Stuffed Crocodile

Mazes, Martians, Mead

Souvenirs

JB from B/X Blackrazor lately has been mulling about certifications for DMs.

I thought this was cute. He found an old article in Dragon magazine that allowed you to calculate your level as a player and/or DM. Not your character level, but your level as the person playing the game.

Then he went into why it might be a good idea to have something like this to show how experienced and how good you are as a DM. I think he missed the mark a bit here. He went into how you would have to measure all these things, how and who could certify you, and so on. And I was thinking that was missing the mark a bit, why not just use some smaller certificates as a baseline. Have players and DM do an online test that gives you a printable pdf in the end, certifying that you passed the test on, let’s say, basic or advanced rules knowledge. The certificate would be utterly meaningless outside of this part of the hobby, but it would be a marker if you had put the work into understanding the topic or not.
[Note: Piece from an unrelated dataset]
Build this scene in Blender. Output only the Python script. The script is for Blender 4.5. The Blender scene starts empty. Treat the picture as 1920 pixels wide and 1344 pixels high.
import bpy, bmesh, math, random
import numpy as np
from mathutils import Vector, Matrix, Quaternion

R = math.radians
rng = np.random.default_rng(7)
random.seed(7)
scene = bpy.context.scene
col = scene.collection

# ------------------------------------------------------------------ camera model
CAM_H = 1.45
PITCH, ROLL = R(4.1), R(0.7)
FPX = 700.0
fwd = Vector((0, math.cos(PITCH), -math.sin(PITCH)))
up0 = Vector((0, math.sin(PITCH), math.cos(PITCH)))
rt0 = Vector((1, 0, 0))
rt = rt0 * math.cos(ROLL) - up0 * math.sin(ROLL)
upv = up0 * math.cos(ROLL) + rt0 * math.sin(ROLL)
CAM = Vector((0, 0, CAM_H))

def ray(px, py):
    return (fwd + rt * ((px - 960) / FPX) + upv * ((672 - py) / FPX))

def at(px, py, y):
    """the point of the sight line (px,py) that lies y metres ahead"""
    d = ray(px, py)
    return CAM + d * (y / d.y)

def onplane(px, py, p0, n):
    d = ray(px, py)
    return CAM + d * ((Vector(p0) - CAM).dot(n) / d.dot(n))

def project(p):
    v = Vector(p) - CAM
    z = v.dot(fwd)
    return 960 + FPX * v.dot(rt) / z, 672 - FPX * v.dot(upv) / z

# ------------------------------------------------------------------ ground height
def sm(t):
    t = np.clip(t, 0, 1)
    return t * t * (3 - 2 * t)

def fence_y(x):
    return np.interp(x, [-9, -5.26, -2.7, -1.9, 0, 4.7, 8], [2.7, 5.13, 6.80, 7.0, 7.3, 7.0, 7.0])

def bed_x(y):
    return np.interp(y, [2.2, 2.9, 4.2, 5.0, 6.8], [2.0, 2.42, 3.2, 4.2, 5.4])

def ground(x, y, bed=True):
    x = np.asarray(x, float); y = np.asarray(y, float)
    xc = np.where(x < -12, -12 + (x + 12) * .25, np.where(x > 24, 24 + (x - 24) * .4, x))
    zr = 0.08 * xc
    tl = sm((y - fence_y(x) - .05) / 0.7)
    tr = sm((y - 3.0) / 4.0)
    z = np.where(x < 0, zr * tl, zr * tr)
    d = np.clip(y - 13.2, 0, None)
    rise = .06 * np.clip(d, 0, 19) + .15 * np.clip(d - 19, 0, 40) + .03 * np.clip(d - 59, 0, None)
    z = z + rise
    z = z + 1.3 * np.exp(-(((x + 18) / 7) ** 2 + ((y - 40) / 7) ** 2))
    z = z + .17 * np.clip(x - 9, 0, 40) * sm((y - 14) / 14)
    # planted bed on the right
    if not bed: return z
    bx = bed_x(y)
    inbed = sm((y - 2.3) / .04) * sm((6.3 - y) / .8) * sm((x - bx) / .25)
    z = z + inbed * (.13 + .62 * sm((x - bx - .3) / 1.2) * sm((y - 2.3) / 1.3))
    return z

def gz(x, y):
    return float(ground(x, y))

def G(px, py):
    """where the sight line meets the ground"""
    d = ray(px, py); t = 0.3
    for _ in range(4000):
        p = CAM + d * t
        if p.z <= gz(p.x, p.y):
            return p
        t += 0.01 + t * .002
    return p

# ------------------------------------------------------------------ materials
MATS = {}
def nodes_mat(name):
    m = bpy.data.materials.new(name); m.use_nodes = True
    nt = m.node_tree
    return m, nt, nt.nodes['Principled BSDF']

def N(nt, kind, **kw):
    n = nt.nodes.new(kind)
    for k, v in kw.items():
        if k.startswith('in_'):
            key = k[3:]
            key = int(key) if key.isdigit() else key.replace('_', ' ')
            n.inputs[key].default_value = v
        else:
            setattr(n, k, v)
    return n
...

I might be a bit biased there. At work we have an e-learning portal that works like this. Most of the certificates I get from it are not worth to be printed, but every single course will get me a certificate. Maybe a fifth of those are really something I could ever show someone else, but I technically have a sort of diploma for passing a course on Conflict Management. Which was a 90 minute electronic presentation and a 5 minute test, and which in the end resulted in a checkmark towards my promotion.

But anyway, I was just thinking, why not do something like that? Nothing fancy, a small test and you can tell people that yes, you know the absolute basics of a system.
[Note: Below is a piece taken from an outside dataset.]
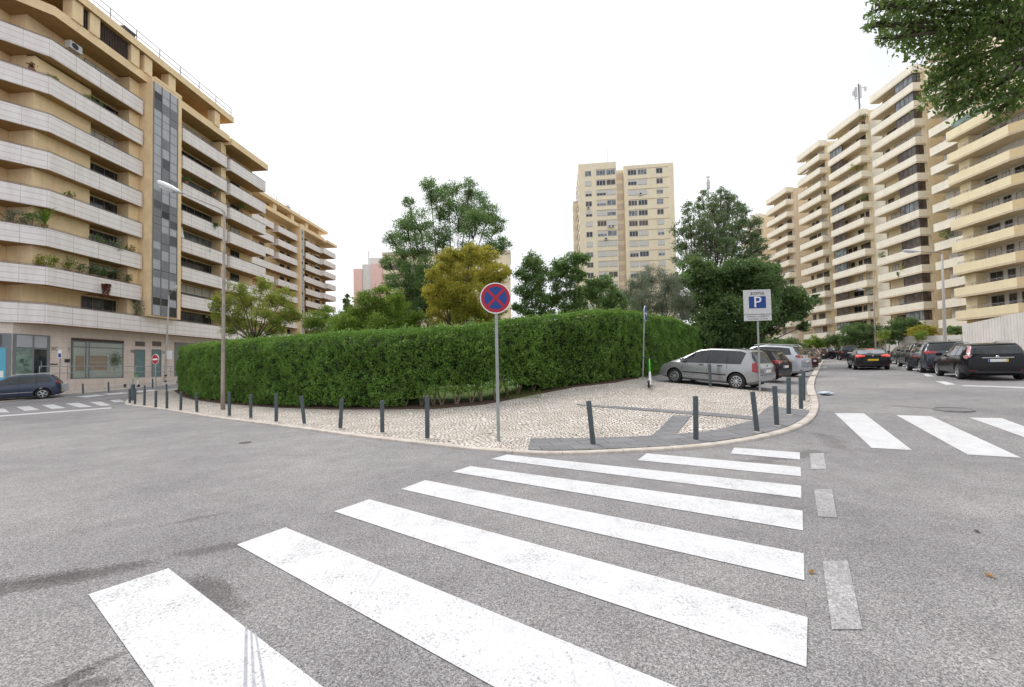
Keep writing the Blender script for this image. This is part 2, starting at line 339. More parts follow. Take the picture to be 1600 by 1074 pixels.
    for nm, c, r in (('window_glass', (.028, .033, .038), .06), ('shop_glass', (.06, .075, .07), .03), ('car_glass', (.02, .025, .027), .03), ('brown_glass', (.07, .055, .05), .12), ('pale_glass', (.16, .18, .20), .08), ('teal_glass', (.14, .20, .175), .06)):
        m, nt, p = new_mat(nm, c, r); p.inputs['Specular IOR Level'].default_value = .6
        n = noise(nt, 1.1, None, 3, .6); L(nt, mixc(nt, 1, c, ramp(nt, n, [(.35, (.5, .5, .5)), (.7, (1.9, 1.9, 1.9))]), 'MULTIPLY'), p.inputs['Base Color'])
    m, nt, p = new_mat('clear_glass', (.9, .95, .93), .02); p.inputs['Transmission Weight'].default_value = .9; p.inputs['IOR'].default_value = 1.2
    for nm, c in (('dark_reflector', (.10, .004, .006)), ('tail_red', (.30, .004, .010)), ('tail_pink', (.55, .26, .28)), ('lit_red', (.45, .02, .015))):
        m, nt, p = new_mat(nm, c, .12); p.inputs['Coat Weight'].default_value = .6
        if nm == 'lit_red': p.inputs['Emission Color'].default_value = (1, .12, .06, 1); p.inputs['Emission Strength'].default_value = .35
    m, nt, p = new_mat('grass', (.09, .16, .03), .9); c = ramp(nt, noise(nt, 6, None, 6, .7), [(.3, (.045, .085, .015)), (.7, (.12, .20, .04))]); L(nt, c, p.inputs['Base Color'])
    leafmat('leaf_hedge', [(.016, .046, .008), (.046, .110, .018), (.098, .195, .032), (.19, .32, .060)], .32, .42, .8)
    leafmat('leaf_lit_top', [(.06, .13, .015), (.10, .19, .025), (.16, .27, .045)], .4)  # paler green for the hedge top, its brighter light put into the colour
    leafmat('leaf_dark', [(.034, .068, .022), (.068, .122, .040), (.14, .215, .070)], .42)
    leafmat('leaf_mid', [(.050, .098, .030), (.095, .165, .050), (.17, .26, .085)], .45)
    leafmat('leaf_fresh', [(.07, .13, .015), (.13, .21, .025), (.20, .29, .045)], .4)
    leafmat('leaf_yellow', [(.14, .19, .03), (.26, .27, .04), (.18, .24, .04), (.42, .36, .06)], .5)
    leafmat('leaf_lime', [(.12, .17, .025), (.19, .235, .035), (.28, .31, .06)], .45)
    leafmat('leaf_grey', [(.055, .095, .036), (.10, .155, .062), (.19, .25, .12)], .4)
    leafmat('leaf_olive', [(.085, .11, .065), (.15, .18, .115), (.23, .26, .18)], .25)
    leafmat('leaf_near', [(.06, .105, .028), (.11, .17, .045), (.20, .26, .08), (.12, .185, .05)], .6, .38, 1.5)
    leafmat('leaf_red', [(.10, .03, .02), (.18, .06, .035)], .3)
    leafmat('leaf_orange', [(.30, .15, .04), (.40, .22, .06)], .3)
def MAT(n): return _M[n]
STAINS = [(95, 905, 190, -35, .75), (60, 905, 110, -12, .5), (330, 925, 55, 45, .7), (330, 858, 100, -14, .6), (310, 810, 60, -12, .45), (80, 1075, 110, -45, .8), (160, 1035, 60, -25, .6), (150, 1068, 90, -12, .7), (1235, 712, 70, -10, .55), (1190, 722, 60, 4, .4), (1420, 636, 60, 4, .5), (1300, 690, 30, 20, .4)]
make_mats()
mottled('manhole_cover', (.20, .195, .195), .25, 6, .7, 60, .4, False)
mottled('tyre_mark', (.40, .40, .44), .3, 25, .7, 60, .1, False)

# ================================================================== GROUND
def sheet(name, pts, dz, mat, parent=None, kind='structure'):
    """lay a polygon (world x,y) on the terrain, dz above it"""
    P = [st(p[0], p[1]) for p in pts]; bm = bmesh.new()
    f = bm.faces.new([bm.verts.new((a, b, 0)) for a, b in P]); bmesh.ops.triangulate(bm, faces=[f])
    for ax in (0, 1):
        lo = math.floor(min(p[ax] for p in P)); hi = math.ceil(max(p[ax] for p in P))
        for k in range(max(lo, -30 if ax == 0 else -70), min(hi, 130 if ax == 0 else 60) + 1):
            no = (1, 0, 0) if ax == 0 else (0, 1, 0); co = (k, 0, 0) if ax == 0 else (0, k, 0)
            bmesh.ops.bisect_plane(bm, geom=bm.verts[:] + bm.edges[:] + bm.faces[:], plane_co=co, plane_no=no)
    for v in bm.verts:
        s_, t_ = v.co.x, v.co.y; X, Y = xy(s_, t_); v.co = (X, Y, zst(s_, t_) + dz)
    bmesh.ops.recalc_face_normals(bm, faces=bm.faces)
    me = bpy.data.meshes.new(name); bm.to_mesh(me); bm.free()
    if me.polygons and sum(p.normal.z for p in me.polygons) < 0: me.flip_normals()
    me.materials.append(MAT(mat)); o = link(name, me, parent)
    if kind: o['kind'] = kind
    return o
def ground():
    def axis(lo, hi, far):
        a = list(range(lo, hi + 1)); k = 4; x = hi
        while x < far: x += k; a.append(x); k *= 1.6
        k = 4; x = lo; b = []
        while x > -far: x -= k; b.append(x); k *= 1.6
        return b[::-1] + a
    S = axis(-30, 130, 1500); T = axis(-70, 60, 1500); v = []; f = []
    for s_ in S:
        for t_ in T: X, Y = xy(s_, t_); v.append((X, Y, zst(s_, t_)))
    n = len(T)
    f = [(i * n + j, (i + 1) * n + j, (i + 1) * n + j + 1, i * n + j + 1) for i in range(len(S) - 1) for j in range(n - 1)]
    me = bpy.data.meshes.new('road'); me.from_pydata(v, [], f); me.update()
    if me.polygons[0].normal.z < 0: me.flip_normals()
    me.materials.append(MAT('asphalt')); tag(link('road', me), kind='structure')
ground()
def dens(pts, step=.5):
    out = []
    for a, b in zip(pts, pts[1:]):
        a = Vector(a[:2]); b = Vector(b[:2]); n = max(1, int((b - a).length / step))
        out += [tuple(a + (b - a) * i / n) for i in range(n)]
    return out + [tuple(pts[-1][:2])]
def catmull(pts, k=4):
    P = [Vector(p[:2]) for p in pts]; out = []
    for i in range(len(P) - 1):
        p0 = P[max(i - 1, 0)]; p1 = P[i]; p2 = P[i + 1]; p3 = P[min(i + 2, len(P) - 1)]
        for j in range(k):
            t = j / k; out.append(tuple(.5 * ((2 * p1) + (p2 - p0) * t + (2 * p0 - 5 * p1 + 4 * p2 - p3) * t * t + (3 * p1 - p0 - 3 * p2 + p3) * t ** 3)))
    return out + [tuple(P[-1])]
def kerb(name, path, w, h, mat, label=None):
    path = dens(path, .45); b = MB(); inn = offs(path, w); seg = 0; acc = 0; start = 0
    for i in range(len(path) - 1):
        acc += (Vector(path[i + 1]) - Vector(path[i])).length
        if acc > .95 or i == len(path) - 2:
            j = i + 1; jit = random.uniform(-.004, .004); hh = h + random.uniform(-.004, .004)
            for k in range(start, j):
                a, c = path[k], path[k + 1]; ai, ci = inn[k], inn[k + 1]
                if k == start: a = tuple(Vector(a) + (Vector(c) - Vector(a)).normalized() * .008)
                vs = []
                for q, z in ((a, -.1), (c, -.1), (ci, -.1), (ai, -.1), (a, hh - .015), (c, hh - .015), (ci, hh), (ai, hh)): vs.append((q[0], q[1], gz(*q) + z))
                am = Vector(a).lerp(Vector(ai), .12 + jit); cm = Vector(c).lerp(Vector(ci), .12 + jit)
                vs += [(am.x, am.y, gz(*am) + hh), (cm.x, cm.y, gz(*cm) + hh)]
                b.add(vs, [(0, 1, 5, 4), (4, 5, 9, 8), (8, 9, 6, 7), (2, 3, 7, 6), (0, 4, 8, 7, 3), (1, 2, 6, 9, 5)])
            acc = 0; start = j
    return tag(b.build(name, mat), label, None, None, 'structure')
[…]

Or someone does a small seminar on world-building or a specific GM-style and hands out some meaningless certificate afterwards.

But all this would just be cruft, just something to show to other gamers, because nobody else would be interested in the fact that you had a seminar in… I don’t know… Orcish Power Politics. Although it might be cool to show off, and if there’s one thing that we as roleplayers like it’s showing off our big in-game feats, isn’t it?
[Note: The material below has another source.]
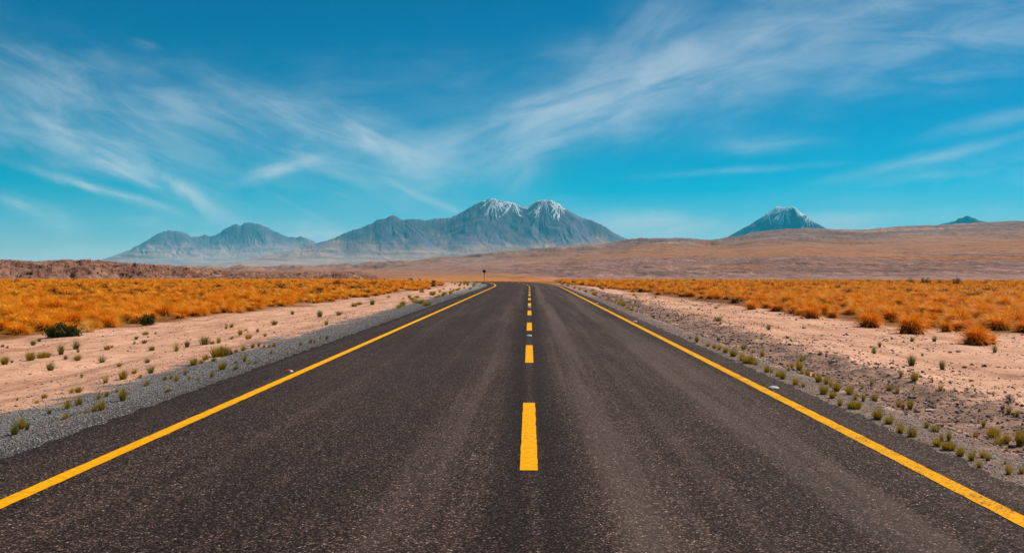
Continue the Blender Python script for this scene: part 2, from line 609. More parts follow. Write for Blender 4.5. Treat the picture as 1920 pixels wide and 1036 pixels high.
    gravc = t.mix(nearedge, gravc, t.mix(1.0, gravc, (.42, .36, .34, 1), 'MULTIPLY'))
    col = t.mix(gm, sandc, gravc)
    # broken brown bank outside the right-hand shoulder
    Db = t.m('ADD', Dl, t.m('MULTIPLY', t.m('SUBTRACT', t.noise(pos, .35, 5, .7), .5), 3.2))
    bank = t.m('MULTIPLY', t.mapr(Dl, 4.7, 5.2), t.mapr(Db, 7.0, 6.2))
    bankn = t.noise(pos, 2.6, 6, .7)
    bankc = t.ramp(bankn, [(.36, (.06, .040, .033)), (.46, (.17, .108, .085)), (.56, (.30, .19, .145)), (.68, (.48, .31, .23))])
    col = t.mix(t.m('MULTIPLY', bank, .85), col, bankc)
    # litter under the grass
    lit = t.noise(pos, 5.0, 4, .7)
    col = t.mix(t.m('MULTIPLY', fldn, .8), col, t.mix(1.0, base, t.ramp(lit, [(.3, (.35, .28, .3)), (.6, (1, 1, 1)), (.8, (1.3, 1.5, 1.5))]), 'MULTIPLY'))
    # far: stones and tufts speckle the slopes
    s1 = t.noise(t.scale(pos, (1, .30, 1)), .16, 6, .8)
    s2 = t.noise(t.scale(pos, (1, .20, 1)), .030, 6, .75)
    spk = t.ramp(t.m('ADD', t.m('MULTIPLY', s1, .6), t.m('MULTIPLY', s2, .4)),
                 [(.38, (.22, .20, .22)), (.46, (.74, .72, .72)), (.54, (1.12, 1.10, 1.10)), (.62, (2.0, 2.05, 2.1))])
    farw = t.mapr(dist, 150, 420)
    far_soft = t.ramp(t.m('ADD', t.m('MULTIPLY', s1, .5), t.m('MULTIPLY', s2, .5)), [(.38, (.50, .47, .47)), (.48, (.95, .94, .93)), (.53, (1.05, 1.05, 1.04)), (.64, (1.45, 1.44, 1.40))])
    farc = t.mix(1.0, base, t.mix(t.mapr(stn, .05, .7), far_soft, spk), 'MULTIPLY')
    col = t.mix(farw, col, farc)
    t.put(b.inputs['Base Color'], col)
    b.inputs['Roughness'].default_value = .95
    b.inputs['Specular IOR Level'].default_value = .12
    # relief
    hh = t.m('ADD', t.m('MULTIPLY', fine, .03), t.m('MULTIPLY', t.m('MULTIPLY', gm, t.m('SUBTRACT', .6, gd)), .035))
    hh = t.m('ADD', hh, t.m('MULTIPLY', t.m('MULTIPLY', bank, bankn), .10))
    hh = t.m('MULTIPLY', hh, nearw)
    hf = t.m('MULTIPLY', t.m('MULTIPLY', t.m('MULTIPLY', s1, stn), farw), 5.0)
    t.put(b.inputs['Normal'], t.bump(t.m('ADD', hh, hf), 1.0, 1.0))
    me = make_mesh("ground", V, [faces[:, ::-1], fan[:, ::-1]], [m], True,
                   {'lateral': ('POINT', dd), 'land': ('POINT', cc), 'stony': ('POINT', sa), 'field': ('POINT', fa)})
    return tag(add_obj("ground", me), kind='structure')


build_ground()


# ------------------------------------------------------------------ road
def asphalt_material():
    m, t, b, pos = material("asphalt")
    uv = t.n('ShaderNodeUVMap').outputs[0]
    s = t.n('ShaderNodeSeparateXYZ')
    t.link(uv, s.inputs[0])
    lat, along = s.outputs[0], s.outputs[1]
    wob = t.m('MULTIPLY', t.m('SUBTRACT', t.noise(t.scale(uv, (.3, .06, 1)), 1.0, 3), .5), .45)
    latw = t.m('ADD', lat, wob)
    lat01 = t.m('ADD', t.m('MULTIPLY', latw, 0.1), 0.5)      # -5..5 m -> 0..1
    band = t.ramp(lat01, [(.0, .92), (.14, .86), (.22, .98), (.30, .80), (.38, .92), (.43, 1.16), (.455, .90), (.474, .50), (.490, .46), (.5, .95), (.510, .46), (.524, .56),
                          (.548, 1.10), (.578, 1.55), (.62, 1.05), (.70, 1.08), (.745, 1.45), (.79, 1.05), (.83, .95), (.9, .98), (1, 1)])
    streak = t.noise(t.scale(uv, (2.4, .045, 1)), 1.0, 5, .62)
    streak2 = t.noise(t.scale(uv, (9.0, .12, 1)), 1.0, 3, .6)
    blot = t.noise(t.scale(uv, (.55, .22, 1)), 1.0, 5, .6)
    ag = t.voro(pos, 100.0, 'Color')
    sc = t.n('ShaderNodeSeparateColor')
    t.link(ag, sc.inputs[0])
    agg = t.ramp(sc.outputs[0], [(0, (.005, .0027, .0018)), (.40, (.017, .0097, .0070)), (.68, (.046, .0265, .0195)), (.88, (.103, .062, .046)), (.98, (.20, .135, .105)), (1, (.42, .33, .28))])
    ag2 = t.voro(pos, 48.0, 'Color')
    sc2 = t.n('ShaderNodeSeparateColor')
    t.link(ag2, sc2.inputs[0])
    agg = t.mix(1.0, agg, t.ramp(sc2.outputs[1], [(0, .55), (.6, .95), (1, 1.7)]), 'MULTIPLY')
    c = t.mix(1.0, agg, band, 'MULTIPLY')
    c = t.mix(1.0, c, t.ramp(streak, [(.25, .72), (.5, 1.0), (.75, 1.42)]), 'MULTIPLY')
    c = t.mix(1.0, c, t.ramp(streak2, [(.3, .90), (.7, 1.14)]), 'MULTIPLY')
    c = t.mix(1.0, c, t.ramp(blot, [(.25, .76), (.5, 1.0), (.75, 1.3)]), 'MULTIPLY')
    # pale dust worn into the wheel tracks
    dustw = t.m('MULTIPLY', t.mapr(t.m('MULTIPLY', streak, band), .50, .80), .42)
    c = t.mix(dustw, c, (.110, .083, .070))
    t.put(b.inputs['Base Color'], c)
    b.inputs['Roughness'].default_value = .88
    b.inputs['Specular IOR Level'].default_value = .12
    dd = t.voro(pos, 100.0, 'Distance')
    t.put(b.inputs['Normal'], t.bump(t.m('SUBTRACT', 1, dd), .55, .006))
    return m


def paint_material(name, wear, color=(.86, .395, .004)):
    m, t, b, pos = material(name)
    uv = t.n('ShaderNodeUVMap').outputs[0]
    n1 = t.noise(pos, 55.0, 3, .7)
    n2 = t.noise(pos, 3.0, 4, .6)
    hole = t.mapr(t.m('ADD', n1, t.m('MULTIPLY', t.m('SUBTRACT', n2, .5), .35)), wear, wear + .05)
    tone = t.ramp(t.noise(pos, 14, 5, .7), [(.3, (.70, .66, .7)), (.55, (1, 1, 1)), (.7, (1.06, 1.08, 1.3))])
    c = t.mix(1.0, color, tone, 'MULTIPLY')
    c = t.mix(hole, c, (.055, .04, .03))
    t.put(b.inputs['Base Color'], c)
    b.inputs['Roughness'].default_value = .75
    b.inputs['Specular IOR Level'].default_value = .04
    t.put(b.inputs['Normal'], t.bump(n1, .5, .004))
    return m


def strip(name, lat_a, lat_b, y0, y1, step, ncol, lift, mats, parent=None, rag=0.0, skirt=0.0, crown=True, seed=0):
    ys = []
    y = y0
    while y < y1:
        ys.append(y)
        y += step * max(1.0, abs(y) / 25)
    ys.append(y1)
    ys = np.array(ys)
    rows = len(ys)
    f = np.linspace(0, 1, ncol)
    ea = lat_a + rag * fbm(ys / .35, ys * 0 + seed, 3, 70)
    eb = lat_b + rag * fbm(ys / .35, ys * 0 + seed + 9, 3, 71)
    lat = ea[:, None] * (1 - f) + eb[:, None] * f
    if skirt:
        lat = np.concatenate([lat[:, :1] - .05, lat, lat[:, -1:] + .05], 1)
    Y = np.repeat(ys[:, None], lat.shape[1], 1)
    dxdy = -np.clip(Y - 95, 0, 170) / 340
    nx, ny = 1 / np.sqrt(1 + dxdy ** 2), -dxdy / np.sqrt(1 + dxdy ** 2)
    x = road_x(Y) + lat * nx
    yy = Y + lat * ny
    z = road_z(Y) + lift
    if skirt:
        z[:, 0] -= skirt
        z[:, -1] -= skirt
    V = np.stack([x, yy, z], -1).reshape(-1, 3)
    uv = np.stack([lat, Y], -1).reshape(-1, 2)
    me = make_mesh(name, V, [grid_faces(rows, lat.shape[1])], mats, True, uv=uv)
    return add_obj(name, me, parent)


asphalt = asphalt_material()
road = tag(strip("road", EDGE_L, EDGE_R, -12, 330, .12, 24, 0.0, [asphalt], rag=.10, skirt=.07), kind='structure')
paint_left = paint_material("yellow_line_paint", .655)
paint_right = paint_material("worn_yellow_line_paint", .565)
paint_dash = paint_material("fresh_yellow_dash_paint", .74)
ll = strip("edge_line", -3.72 - .072, -3.72 + .072, -12, 300, .04, 3, .004, [paint_left], road, rag=.007, seed=1)
rl = strip("edge_line", 3.235 - .075, 3.235 + .075, -12, 300, .04, 3, .004, [paint_right], road, rag=.008, seed=2)
rl['label'] = "worn yellow edge line speckled with dark asphalt"
# centre dashes: 3.93 m painted in every 9 m
PER = 9.0
y_first = CAMZ * F / 374.0
k = -1
while True:
    ya = y_first + k * PER
    if ya > 150:
        break
    strip("centre_dash", -.008 - .072, -.008 + .076, ya, ya + 3.93, .04, 3, .004, [paint_dash], road, rag=.006, seed=5 + k)
    k += 1


# ------------------------------------------------------------------ mountains
def mountain_material():
    m, t, b, pos = material("volcanic_rock")
    base = t.attr('land', 'Color')
    snow = t.attr('snow')
    n = t.noise(pos, .004, 7, .68)
    n2 = t.noise(pos, .02, 4, .7)
    c = t.mix(1.0, base, t.ramp(n, [(.3, (.80, .80, .82)), (.5, (1, 1, 1)), (.7, (1.18, 1.17, 1.15))]), 'MULTIPLY')
    sm = t.mapr(t.m('ADD', snow, t.m('MULTIPLY', t.m('SUBTRACT', n2, .5), .9)), .40, .80)
    c = t.mix(sm, c, (.86, .87, .90))
    t.put(b.inputs['Base Color'], c)
    b.inputs['Roughness'].default_value = .95
    b.inputs['Specular IOR Level'].default_value = .1
    t.put(b.inputs['Normal'], t.bump(n, .35, 30.0))
    return m


ROCK = mountain_material()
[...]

And then I was thinking: wait a second, why don’t we actually do get something when we finish a campaign or an adventure?

Even when not going into the whole mess that would be trying to certify a free-wheeling hobby as ours, why don’t we actually give out at least a token of appreciation when finishing an adventure, or even a campaign? We just spent how much time with each other? We put how much work into this whole thing?

Why is it not more common to hand out at least a souvenir thing in the end?

Oh I know, how many campaign ever really end? But lets say we go with really big/famous adventures? Why not play through Castle Ravenloft or something, and in the end you don’t only get experience points, but also a shiny document that player X played character Y in scenario Z and survived/died (strike as needed)?

We could fancy it up a bit and if we find it impressive enough hang it on the walls of our game rooms/man caves.

Or we could go the actual token path and hand out, well, tokens or medals, when people reach certain levels in a campaign or on an open table. Ah no, that might involve too much of an investment.

I guess one could come up with a lot of ideas here.